Boxer, through a spokesman, declined to comment, but she’s previously rejected McCarthy’s accusations that she’s to blame. The top Democrat on the Environment and Public Works Committee, Boxer has slammed McCarthy for holding “secret discussions” on the water bill that shut out key stakeholders.
McCarthy says he’s ready to move on — with or without help from Boxer, who’s retiring at the end of next year. He said he’s working closely with Feinstein and Sen. Lisa Murkowski (R-Alaska), the new chairwoman of the Energy and Natural Resources Committee, to figure out what kind of drought bill can clear the Senate.
And because his role as House majority leader allows him to control the floor schedule, McCarthy has pledged to push a new bill through his chamber this session.
“We will move water legislation,” he declared in the interview.
A former deli owner, Capitol Hill staffer and state assemblyman, the 50-year-old McCarthy was elected to Congress in 2006 and quickly climbed the leadership ladder alongside his close friend, Cantor. When Cantor was elected minority whip, he named McCarthy his chief deputy whip. And when Cantor seized the majority leader post after the 2010 GOP wave election, McCarthy won the top whip job.
McCarthy clearly took note of what happened to Cantor, GOP aides said.

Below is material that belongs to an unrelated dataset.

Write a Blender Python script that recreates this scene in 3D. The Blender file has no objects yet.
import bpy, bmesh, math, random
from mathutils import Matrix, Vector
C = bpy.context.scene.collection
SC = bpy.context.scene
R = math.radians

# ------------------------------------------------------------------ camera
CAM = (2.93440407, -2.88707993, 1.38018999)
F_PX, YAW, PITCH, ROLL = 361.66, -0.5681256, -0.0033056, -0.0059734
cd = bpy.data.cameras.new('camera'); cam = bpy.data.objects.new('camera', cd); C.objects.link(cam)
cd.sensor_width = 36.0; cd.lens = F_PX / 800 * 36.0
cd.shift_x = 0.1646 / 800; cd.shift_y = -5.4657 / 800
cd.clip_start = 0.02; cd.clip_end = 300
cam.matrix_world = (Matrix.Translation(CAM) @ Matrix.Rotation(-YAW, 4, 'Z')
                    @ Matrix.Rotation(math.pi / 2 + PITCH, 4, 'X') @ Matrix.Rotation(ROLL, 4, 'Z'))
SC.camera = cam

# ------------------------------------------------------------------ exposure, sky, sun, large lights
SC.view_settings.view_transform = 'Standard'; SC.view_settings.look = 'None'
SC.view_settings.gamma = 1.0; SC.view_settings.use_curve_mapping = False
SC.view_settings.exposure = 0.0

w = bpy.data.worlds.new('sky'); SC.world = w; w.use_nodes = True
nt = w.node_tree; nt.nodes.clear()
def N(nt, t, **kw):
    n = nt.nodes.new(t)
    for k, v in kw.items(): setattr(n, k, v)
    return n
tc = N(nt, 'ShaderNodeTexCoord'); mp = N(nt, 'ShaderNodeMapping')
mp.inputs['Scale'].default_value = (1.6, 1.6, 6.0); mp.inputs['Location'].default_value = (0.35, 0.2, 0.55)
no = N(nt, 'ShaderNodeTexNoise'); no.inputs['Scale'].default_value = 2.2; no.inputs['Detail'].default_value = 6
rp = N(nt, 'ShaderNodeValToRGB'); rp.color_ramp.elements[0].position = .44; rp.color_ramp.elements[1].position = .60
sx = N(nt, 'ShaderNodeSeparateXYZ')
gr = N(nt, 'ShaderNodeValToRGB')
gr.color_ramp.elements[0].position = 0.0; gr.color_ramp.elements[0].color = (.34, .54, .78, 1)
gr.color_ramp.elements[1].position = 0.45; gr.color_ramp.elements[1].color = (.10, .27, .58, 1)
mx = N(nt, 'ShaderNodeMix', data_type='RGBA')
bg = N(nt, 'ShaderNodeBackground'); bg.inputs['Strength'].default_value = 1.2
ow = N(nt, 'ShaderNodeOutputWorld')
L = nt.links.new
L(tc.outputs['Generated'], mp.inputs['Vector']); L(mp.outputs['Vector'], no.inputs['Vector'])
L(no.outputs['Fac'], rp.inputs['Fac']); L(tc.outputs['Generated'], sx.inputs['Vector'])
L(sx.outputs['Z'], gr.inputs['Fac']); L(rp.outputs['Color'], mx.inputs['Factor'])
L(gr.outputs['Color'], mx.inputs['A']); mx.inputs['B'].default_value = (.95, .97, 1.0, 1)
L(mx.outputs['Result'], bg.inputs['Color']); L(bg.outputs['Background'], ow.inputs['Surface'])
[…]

“Since Cantor’s loss, I think everyone is more sensitive about making sure you’re focused on hyper-local issues,” said a House GOP leadership aide who doesn’t work for McCarthy. “This is one that’s getting tons of publicity. It’s getting a lot of conversation, and it’s one where he can say, ‘I’m leading on this issue in Congress.’ ”
Whalen said McCarthy’s engagement demonstrates that “he has his finger on the pulse in the community.”
So far, Boehner hasn’t indicated whether he’ll step down or seek a fourth term as Speaker after the 2016 elections.
But former Rep. Bill Thomas (R-Calif.), McCarthy’s mentor who previously held the Bakersfield-area House seat, said McCarthy has closely heeded his political advice during his rapid rise to power. He’s kept his head down, put in the legwork fundraising for and helping elect fellow Republicans, and seized opportunities when they’ve presented themselves.
“I’ve always told him don’t start setting out specific goals, saying ‘I’m going to become this’ and ‘I’m going to become that,’ ” Thomas, who served as Ways and Means chairman, said in an interview from Bakersfield. “The going is the goal, and he’s done a great job so far of going.
“He’s now walked through the whip door and he’s walked through majority leader door, so let’s see what happens … when the dust settles” after 2016.